--- Start DATA BLOCK ---

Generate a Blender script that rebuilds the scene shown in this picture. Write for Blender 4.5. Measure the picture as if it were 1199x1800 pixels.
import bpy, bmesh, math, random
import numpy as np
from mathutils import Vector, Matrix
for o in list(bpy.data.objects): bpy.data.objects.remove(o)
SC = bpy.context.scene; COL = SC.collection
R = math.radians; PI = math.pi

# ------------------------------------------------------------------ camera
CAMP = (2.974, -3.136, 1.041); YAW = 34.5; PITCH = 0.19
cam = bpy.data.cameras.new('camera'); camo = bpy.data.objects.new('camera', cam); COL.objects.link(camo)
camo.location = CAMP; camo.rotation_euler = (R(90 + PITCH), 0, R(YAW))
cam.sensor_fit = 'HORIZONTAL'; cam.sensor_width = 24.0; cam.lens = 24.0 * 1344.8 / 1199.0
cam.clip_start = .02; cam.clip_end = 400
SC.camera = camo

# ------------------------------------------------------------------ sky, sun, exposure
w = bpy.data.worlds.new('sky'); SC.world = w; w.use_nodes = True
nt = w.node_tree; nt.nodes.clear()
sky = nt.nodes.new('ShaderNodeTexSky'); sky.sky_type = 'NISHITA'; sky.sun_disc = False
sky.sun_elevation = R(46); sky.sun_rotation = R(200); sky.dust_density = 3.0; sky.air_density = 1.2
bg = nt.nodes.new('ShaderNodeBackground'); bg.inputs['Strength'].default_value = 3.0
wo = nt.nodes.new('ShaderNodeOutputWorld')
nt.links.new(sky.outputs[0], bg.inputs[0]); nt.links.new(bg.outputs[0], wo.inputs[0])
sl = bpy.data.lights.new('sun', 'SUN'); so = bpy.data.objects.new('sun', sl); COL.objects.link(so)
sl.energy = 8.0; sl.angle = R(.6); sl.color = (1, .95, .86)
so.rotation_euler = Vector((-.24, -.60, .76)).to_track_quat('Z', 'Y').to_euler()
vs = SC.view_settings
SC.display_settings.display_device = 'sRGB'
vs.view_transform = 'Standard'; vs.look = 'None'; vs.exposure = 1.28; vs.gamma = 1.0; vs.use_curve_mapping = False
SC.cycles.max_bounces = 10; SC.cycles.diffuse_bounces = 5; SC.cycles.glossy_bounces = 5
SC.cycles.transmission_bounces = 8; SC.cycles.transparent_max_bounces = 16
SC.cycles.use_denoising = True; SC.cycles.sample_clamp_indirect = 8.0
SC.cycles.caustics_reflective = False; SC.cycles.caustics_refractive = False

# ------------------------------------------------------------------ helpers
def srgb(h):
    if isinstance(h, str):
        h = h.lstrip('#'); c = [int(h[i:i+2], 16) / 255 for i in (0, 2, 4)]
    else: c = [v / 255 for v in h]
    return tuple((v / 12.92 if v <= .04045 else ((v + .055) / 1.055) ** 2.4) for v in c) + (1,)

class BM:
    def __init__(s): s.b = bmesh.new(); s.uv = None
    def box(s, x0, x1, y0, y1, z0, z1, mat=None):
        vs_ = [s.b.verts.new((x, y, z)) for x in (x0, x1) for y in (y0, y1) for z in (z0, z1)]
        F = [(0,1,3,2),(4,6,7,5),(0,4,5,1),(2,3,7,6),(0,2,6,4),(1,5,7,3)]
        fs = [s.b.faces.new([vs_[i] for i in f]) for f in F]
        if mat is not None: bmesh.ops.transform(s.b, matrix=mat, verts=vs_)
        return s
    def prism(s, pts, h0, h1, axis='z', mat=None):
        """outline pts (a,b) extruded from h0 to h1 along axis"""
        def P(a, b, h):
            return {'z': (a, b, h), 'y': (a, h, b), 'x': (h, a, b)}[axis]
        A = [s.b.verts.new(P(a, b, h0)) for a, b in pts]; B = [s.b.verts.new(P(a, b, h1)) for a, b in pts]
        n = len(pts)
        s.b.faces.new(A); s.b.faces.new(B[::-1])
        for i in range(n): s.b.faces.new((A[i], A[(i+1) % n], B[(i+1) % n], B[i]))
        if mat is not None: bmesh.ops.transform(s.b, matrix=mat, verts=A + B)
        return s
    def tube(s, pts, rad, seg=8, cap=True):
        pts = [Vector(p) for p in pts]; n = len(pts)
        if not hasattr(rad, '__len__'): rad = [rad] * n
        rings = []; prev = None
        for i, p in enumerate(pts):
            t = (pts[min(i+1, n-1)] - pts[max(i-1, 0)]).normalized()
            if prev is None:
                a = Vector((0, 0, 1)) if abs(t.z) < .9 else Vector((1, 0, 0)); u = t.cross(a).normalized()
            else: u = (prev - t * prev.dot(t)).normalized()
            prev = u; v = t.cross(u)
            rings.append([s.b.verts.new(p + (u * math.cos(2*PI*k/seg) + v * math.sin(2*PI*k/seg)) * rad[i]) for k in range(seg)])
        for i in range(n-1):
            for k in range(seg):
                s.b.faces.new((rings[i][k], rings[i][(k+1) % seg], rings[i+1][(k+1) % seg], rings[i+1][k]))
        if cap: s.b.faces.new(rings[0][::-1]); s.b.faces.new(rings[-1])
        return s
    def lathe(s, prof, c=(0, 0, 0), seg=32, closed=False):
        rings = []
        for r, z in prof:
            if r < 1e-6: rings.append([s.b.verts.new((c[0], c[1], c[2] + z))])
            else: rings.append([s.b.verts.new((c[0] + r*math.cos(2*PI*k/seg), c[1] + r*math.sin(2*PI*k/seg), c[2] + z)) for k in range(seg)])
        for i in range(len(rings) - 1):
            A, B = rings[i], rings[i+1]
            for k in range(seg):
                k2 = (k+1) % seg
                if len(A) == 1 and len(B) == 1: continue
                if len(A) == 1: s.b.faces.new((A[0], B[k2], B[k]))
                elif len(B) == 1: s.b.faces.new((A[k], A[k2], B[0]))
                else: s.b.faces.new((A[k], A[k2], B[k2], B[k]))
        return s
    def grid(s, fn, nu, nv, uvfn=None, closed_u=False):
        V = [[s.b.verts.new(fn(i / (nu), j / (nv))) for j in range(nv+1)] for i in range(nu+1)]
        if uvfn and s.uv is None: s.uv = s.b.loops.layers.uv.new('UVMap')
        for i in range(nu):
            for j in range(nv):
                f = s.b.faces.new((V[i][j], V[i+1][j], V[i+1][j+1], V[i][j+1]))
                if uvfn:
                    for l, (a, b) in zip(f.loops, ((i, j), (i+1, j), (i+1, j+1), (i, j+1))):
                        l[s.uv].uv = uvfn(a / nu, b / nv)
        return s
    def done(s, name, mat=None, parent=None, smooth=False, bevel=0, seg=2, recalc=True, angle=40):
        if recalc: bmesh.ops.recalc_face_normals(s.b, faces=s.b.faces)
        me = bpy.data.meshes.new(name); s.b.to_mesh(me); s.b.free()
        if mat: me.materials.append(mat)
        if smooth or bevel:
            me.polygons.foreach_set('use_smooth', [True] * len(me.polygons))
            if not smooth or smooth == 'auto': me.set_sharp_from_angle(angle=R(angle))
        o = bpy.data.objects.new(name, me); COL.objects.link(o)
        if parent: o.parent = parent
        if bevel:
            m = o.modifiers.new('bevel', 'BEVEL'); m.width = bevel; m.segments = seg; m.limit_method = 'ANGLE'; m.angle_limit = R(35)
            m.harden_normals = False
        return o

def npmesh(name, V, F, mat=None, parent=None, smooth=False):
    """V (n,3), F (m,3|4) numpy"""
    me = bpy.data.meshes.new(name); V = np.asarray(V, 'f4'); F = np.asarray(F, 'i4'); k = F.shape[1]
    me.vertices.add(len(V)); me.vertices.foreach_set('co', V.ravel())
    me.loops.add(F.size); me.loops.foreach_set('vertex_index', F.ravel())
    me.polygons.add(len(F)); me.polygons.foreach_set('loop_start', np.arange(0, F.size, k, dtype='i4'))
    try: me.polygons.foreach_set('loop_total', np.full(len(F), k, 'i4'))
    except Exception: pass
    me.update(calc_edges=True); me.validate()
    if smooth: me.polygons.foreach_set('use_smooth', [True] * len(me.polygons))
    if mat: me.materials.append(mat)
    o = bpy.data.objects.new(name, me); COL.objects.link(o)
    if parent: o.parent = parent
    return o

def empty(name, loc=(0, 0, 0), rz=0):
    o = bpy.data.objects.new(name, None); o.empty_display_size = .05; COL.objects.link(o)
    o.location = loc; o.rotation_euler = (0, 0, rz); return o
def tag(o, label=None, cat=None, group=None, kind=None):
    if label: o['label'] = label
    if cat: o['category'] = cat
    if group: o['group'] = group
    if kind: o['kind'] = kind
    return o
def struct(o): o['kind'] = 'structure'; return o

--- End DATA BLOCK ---

#### OBJECTIVE
Up to and including the line with "SC.camera = camo", repeat the data exactly, starting from its first line; nothing else belongs in the response.

#### RESULT OF THE EXERCISE
Generate a Blender script that rebuilds the scene shown in this picture. Write for Blender 4.5. Measure the picture as if it were 1199x1800 pixels.
import bpy, bmesh, math, random
import numpy as np
from mathutils import Vector, Matrix
for o in list(bpy.data.objects): bpy.data.objects.remove(o)
SC = bpy.context.scene; COL = SC.collection
R = math.radians; PI = math.pi

# ------------------------------------------------------------------ camera
CAMP = (2.974, -3.136, 1.041); YAW = 34.5; PITCH = 0.19
cam = bpy.data.cameras.new('camera'); camo = bpy.data.objects.new('camera', cam); COL.objects.link(camo)
camo.location = CAMP; camo.rotation_euler = (R(90 + PITCH), 0, R(YAW))
cam.sensor_fit = 'HORIZONTAL'; cam.sensor_width = 24.0; cam.lens = 24.0 * 1344.8 / 1199.0
cam.clip_start = .02; cam.clip_end = 400
SC.camera = camo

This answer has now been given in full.